──────── RECORDED DATA
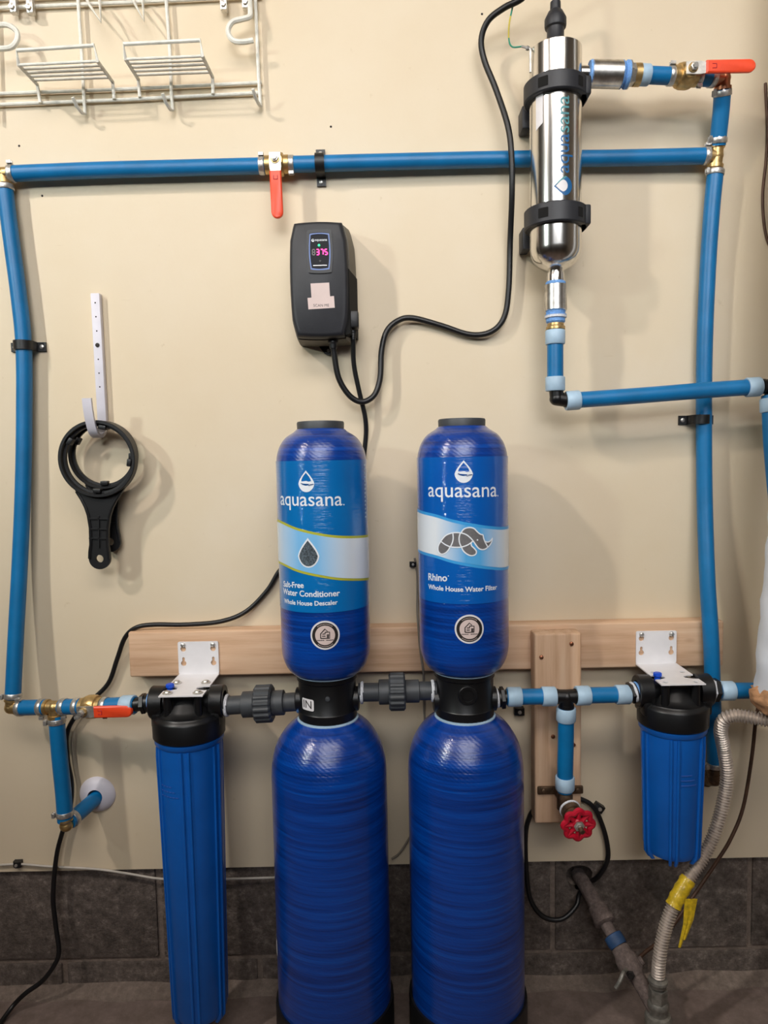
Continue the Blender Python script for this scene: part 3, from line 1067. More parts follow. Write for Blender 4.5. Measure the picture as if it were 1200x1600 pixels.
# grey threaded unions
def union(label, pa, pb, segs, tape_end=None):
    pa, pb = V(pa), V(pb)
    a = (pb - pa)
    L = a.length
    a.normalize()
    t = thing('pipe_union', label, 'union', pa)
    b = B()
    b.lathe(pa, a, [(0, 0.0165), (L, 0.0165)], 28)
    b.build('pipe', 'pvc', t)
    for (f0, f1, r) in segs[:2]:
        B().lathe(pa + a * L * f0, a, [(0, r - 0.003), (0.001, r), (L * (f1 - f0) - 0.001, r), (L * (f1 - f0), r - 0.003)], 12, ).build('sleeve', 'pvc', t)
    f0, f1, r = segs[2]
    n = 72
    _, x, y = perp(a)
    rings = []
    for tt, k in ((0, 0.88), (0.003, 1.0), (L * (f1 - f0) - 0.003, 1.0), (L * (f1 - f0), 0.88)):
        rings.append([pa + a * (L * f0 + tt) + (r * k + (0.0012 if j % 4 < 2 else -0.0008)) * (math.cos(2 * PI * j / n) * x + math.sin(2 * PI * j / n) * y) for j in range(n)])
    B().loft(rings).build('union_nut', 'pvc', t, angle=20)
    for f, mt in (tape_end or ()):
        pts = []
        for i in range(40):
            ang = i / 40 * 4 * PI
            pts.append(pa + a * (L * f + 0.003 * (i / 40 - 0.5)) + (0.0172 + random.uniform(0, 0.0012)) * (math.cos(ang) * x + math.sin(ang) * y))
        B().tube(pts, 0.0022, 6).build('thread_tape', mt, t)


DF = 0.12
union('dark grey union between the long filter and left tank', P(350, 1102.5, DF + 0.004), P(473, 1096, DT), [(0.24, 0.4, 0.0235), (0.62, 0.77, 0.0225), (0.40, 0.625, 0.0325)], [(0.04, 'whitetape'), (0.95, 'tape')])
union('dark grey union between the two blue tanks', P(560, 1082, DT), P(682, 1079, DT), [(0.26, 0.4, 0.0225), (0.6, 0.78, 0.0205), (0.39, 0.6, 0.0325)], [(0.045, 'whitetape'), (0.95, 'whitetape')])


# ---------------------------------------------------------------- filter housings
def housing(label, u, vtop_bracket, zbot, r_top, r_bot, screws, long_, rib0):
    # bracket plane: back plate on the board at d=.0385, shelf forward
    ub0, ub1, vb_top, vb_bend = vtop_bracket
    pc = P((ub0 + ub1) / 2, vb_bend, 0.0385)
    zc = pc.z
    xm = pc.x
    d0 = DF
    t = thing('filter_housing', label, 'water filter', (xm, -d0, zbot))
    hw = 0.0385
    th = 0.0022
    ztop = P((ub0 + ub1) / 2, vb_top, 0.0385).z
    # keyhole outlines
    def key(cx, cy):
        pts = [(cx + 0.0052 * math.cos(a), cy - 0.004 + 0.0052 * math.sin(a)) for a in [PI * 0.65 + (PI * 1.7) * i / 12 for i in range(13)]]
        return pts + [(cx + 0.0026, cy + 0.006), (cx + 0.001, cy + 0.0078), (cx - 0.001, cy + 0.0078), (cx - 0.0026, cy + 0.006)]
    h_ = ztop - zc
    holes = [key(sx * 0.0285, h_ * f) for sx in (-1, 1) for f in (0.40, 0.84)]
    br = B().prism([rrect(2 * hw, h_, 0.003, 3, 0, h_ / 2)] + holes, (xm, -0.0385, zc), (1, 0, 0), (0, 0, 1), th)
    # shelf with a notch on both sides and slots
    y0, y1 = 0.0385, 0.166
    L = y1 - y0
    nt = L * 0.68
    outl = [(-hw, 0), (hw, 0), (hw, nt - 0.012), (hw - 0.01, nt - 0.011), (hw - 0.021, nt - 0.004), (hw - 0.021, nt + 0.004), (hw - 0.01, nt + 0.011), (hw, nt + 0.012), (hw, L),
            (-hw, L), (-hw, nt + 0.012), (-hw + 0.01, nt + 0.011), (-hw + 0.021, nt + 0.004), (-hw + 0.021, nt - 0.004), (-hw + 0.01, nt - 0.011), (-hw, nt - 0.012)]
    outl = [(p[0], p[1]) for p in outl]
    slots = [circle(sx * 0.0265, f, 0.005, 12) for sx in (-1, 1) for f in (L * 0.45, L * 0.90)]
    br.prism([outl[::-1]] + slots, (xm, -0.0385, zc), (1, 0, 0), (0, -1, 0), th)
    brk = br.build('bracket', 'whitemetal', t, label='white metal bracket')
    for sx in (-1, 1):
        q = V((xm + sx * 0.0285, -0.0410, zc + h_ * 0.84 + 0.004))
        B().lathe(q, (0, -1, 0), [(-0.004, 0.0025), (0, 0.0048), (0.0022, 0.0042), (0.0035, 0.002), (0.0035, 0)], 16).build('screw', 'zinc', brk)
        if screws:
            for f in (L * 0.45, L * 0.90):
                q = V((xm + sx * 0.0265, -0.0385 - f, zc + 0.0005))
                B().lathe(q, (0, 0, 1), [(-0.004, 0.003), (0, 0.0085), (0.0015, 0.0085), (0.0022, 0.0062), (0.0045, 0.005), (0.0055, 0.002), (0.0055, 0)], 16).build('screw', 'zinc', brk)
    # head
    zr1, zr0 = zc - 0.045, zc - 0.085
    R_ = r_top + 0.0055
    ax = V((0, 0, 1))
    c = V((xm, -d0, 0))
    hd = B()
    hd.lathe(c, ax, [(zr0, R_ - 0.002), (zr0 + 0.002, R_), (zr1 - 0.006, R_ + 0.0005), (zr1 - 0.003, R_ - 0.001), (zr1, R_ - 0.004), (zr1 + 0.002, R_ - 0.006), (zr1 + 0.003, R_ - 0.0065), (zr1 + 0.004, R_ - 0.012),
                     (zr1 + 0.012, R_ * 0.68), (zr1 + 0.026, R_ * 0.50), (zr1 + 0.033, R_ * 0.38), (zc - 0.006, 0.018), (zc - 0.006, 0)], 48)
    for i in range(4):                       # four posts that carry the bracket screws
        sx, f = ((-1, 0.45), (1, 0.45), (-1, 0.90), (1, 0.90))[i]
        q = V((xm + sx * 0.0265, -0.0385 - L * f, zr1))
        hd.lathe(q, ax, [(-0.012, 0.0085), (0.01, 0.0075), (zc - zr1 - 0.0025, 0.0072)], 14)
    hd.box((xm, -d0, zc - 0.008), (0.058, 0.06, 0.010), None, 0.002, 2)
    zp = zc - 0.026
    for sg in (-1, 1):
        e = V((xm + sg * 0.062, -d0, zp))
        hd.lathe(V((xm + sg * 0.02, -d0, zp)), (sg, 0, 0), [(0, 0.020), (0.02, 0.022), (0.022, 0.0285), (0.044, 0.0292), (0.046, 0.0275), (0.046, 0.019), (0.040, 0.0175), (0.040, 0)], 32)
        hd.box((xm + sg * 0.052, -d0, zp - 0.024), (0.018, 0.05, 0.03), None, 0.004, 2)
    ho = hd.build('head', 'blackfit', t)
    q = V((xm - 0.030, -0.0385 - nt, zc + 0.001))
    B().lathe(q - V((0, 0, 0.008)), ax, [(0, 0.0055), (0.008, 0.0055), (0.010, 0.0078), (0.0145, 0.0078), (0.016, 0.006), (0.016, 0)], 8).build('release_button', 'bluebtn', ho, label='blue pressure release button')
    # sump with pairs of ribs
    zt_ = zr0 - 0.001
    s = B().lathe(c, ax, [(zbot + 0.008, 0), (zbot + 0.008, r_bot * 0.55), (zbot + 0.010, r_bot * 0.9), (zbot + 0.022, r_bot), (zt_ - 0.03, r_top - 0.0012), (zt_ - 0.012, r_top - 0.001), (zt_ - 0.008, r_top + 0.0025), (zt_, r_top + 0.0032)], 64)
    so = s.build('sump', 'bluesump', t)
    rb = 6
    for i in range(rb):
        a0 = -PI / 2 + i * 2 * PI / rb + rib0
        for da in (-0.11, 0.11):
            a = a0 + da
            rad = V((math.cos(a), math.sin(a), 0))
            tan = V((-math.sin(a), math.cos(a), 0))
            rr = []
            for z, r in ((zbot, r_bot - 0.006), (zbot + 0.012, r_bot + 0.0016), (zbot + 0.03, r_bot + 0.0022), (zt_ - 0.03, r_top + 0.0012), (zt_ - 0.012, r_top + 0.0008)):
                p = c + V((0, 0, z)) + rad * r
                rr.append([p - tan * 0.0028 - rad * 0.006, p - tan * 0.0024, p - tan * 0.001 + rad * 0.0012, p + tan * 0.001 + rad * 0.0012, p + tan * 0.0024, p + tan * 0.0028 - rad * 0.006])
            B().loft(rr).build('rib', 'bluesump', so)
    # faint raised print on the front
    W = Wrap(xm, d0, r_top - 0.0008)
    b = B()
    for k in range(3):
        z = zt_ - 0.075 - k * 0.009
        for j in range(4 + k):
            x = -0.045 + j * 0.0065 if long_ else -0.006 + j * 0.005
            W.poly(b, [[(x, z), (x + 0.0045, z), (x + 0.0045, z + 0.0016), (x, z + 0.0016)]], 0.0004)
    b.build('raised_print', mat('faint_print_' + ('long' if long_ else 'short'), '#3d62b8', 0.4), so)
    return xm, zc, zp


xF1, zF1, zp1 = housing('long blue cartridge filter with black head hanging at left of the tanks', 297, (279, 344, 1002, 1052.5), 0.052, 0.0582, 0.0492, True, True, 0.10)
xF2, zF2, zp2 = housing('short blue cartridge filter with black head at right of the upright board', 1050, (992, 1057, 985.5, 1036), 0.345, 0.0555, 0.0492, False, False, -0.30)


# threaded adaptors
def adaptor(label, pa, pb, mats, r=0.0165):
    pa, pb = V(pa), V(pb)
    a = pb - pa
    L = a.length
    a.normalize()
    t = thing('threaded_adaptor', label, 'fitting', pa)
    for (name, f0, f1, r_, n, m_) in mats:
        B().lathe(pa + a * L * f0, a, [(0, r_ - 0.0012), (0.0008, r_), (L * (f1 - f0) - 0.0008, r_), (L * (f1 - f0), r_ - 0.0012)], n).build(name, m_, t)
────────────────
Leave out any pictures and return exactly the lines from the beginning of the data through the line with "union('dark grey union between the two", inclusive.

EXERCISE ANSWER:
Continue the Blender Python script for this scene: part 3, from line 1067. More parts follow. Write for Blender 4.5. Measure the picture as if it were 1200x1600 pixels.
# grey threaded unions
def union(label, pa, pb, segs, tape_end=None):
    pa, pb = V(pa), V(pb)
    a = (pb - pa)
    L = a.length
    a.normalize()
    t = thing('pipe_union', label, 'union', pa)
    b = B()
    b.lathe(pa, a, [(0, 0.0165), (L, 0.0165)], 28)
    b.build('pipe', 'pvc', t)
    for (f0, f1, r) in segs[:2]:
        B().lathe(pa + a * L * f0, a, [(0, r - 0.003), (0.001, r), (L * (f1 - f0) - 0.001, r), (L * (f1 - f0), r - 0.003)], 12, ).build('sleeve', 'pvc', t)
    f0, f1, r = segs[2]
    n = 72
    _, x, y = perp(a)
    rings = []
    for tt, k in ((0, 0.88), (0.003, 1.0), (L * (f1 - f0) - 0.003, 1.0), (L * (f1 - f0), 0.88)):
        rings.append([pa + a * (L * f0 + tt) + (r * k + (0.0012 if j % 4 < 2 else -0.0008)) * (math.cos(2 * PI * j / n) * x + math.sin(2 * PI * j / n) * y) for j in range(n)])
    B().loft(rings).build('union_nut', 'pvc', t, angle=20)
    for f, mt in (tape_end or ()):
        pts = []
        for i in range(40):
            ang = i / 40 * 4 * PI
            pts.append(pa + a * (L * f + 0.003 * (i / 40 - 0.5)) + (0.0172 + random.uniform(0, 0.0012)) * (math.cos(ang) * x + math.sin(ang) * y))
        B().tube(pts, 0.0022, 6).build('thread_tape', mt, t)


DF = 0.12
union('dark grey union between the long filter and left tank', P(350, 1102.5, DF + 0.004), P(473, 1096, DT), [(0.24, 0.4, 0.0235), (0.62, 0.77, 0.0225), (0.40, 0.625, 0.0325)], [(0.04, 'whitetape'), (0.95, 'tape')])
union('dark grey union between the two blue tanks', P(560, 1082, DT), P(682, 1079, DT), [(0.26, 0.4, 0.0225), (0.6, 0.78, 0.0205), (0.39, 0.6, 0.0325)], [(0.045, 'whitetape'), (0.95, 'whitetape')])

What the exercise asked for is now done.